Thursday, February 7, 2008

the loving wife

My husband says is coming home late tonight. There was a time when I would have worried about his safety on the road, or about the friends he goes out with, but we've been through a lot of similar nights that it doesn't bother me anymore. I'm not worried if he chooses to come home drunk, or if he chooses to come home at all. Like a lot of things in married life, the best way to handle disappointment is not to expect too much.

Em's husband is cheating on her. They have a 20-year-old son. Em is now 48 years old; her husband is 9 years older. Em looks like she's 35, she's a devout Catholic, and a dedicated, old-fashioned wife who still believes they can grow old together even if she has known about the other woman for 3 years now. And one can ask: why do these things happen?

Dee's husband comes home from abroad once or twice a year. He came home last year, and on his first week home he went out and slept with a girl from a bar, while Dee woke up her policeman friend to help search for her husband whom she thought was held up or killed on a roadside somewhere.

It is a sorry excuse, but you often hear 'Men will always be men.' I don't mean it's been wired into them from the very beginning, but it is difficult to believe they will stay faithful. They are bound to cheat sooner or later, and intentionally or unintentionally hurt the wife. Who knows what they say or do when they're with friends? Or for that matter, who knows if they are really with friends when they stay out late or don't come home at all, citing overtime or field work? Who knows, while you're deluding yourself that the reason why there is less sex these days is because he is concerned about your pregnancy, when he could be busy exploring other dark and tight places ?

But you cannot sit back and anguish over the lies he might or might not have told you. You cannot lose sleep thinking where you went wrong, or what faults you had, or how ugly you have become to make him lose interest. In the end, the choice is still the wife's. You can choose to remain beautiful even if your heart is breaking, or you can prove to him that you've truly gotten ugly inside and out. You can hold your head high or you can lose your dignity. You can get over it, or wallow in misery.
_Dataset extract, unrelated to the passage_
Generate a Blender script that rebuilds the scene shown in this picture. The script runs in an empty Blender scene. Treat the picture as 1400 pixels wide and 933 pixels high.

Being a good wife goes beyond cooking a man's meals, giving him children, and being ready for sex even if you're dog-tired after keeping house. It's also about keeping your own space and respecting yourself. It's about knowing your worth and letting him know it too. It's about treating him like a king, but knowing you are the queen of your own destiny. Happiness is a choice, not a circumstance. If it's about love, fine. People do great things for love, but people also do the stupidest things for love. It's still about choosing how much you should love yourself.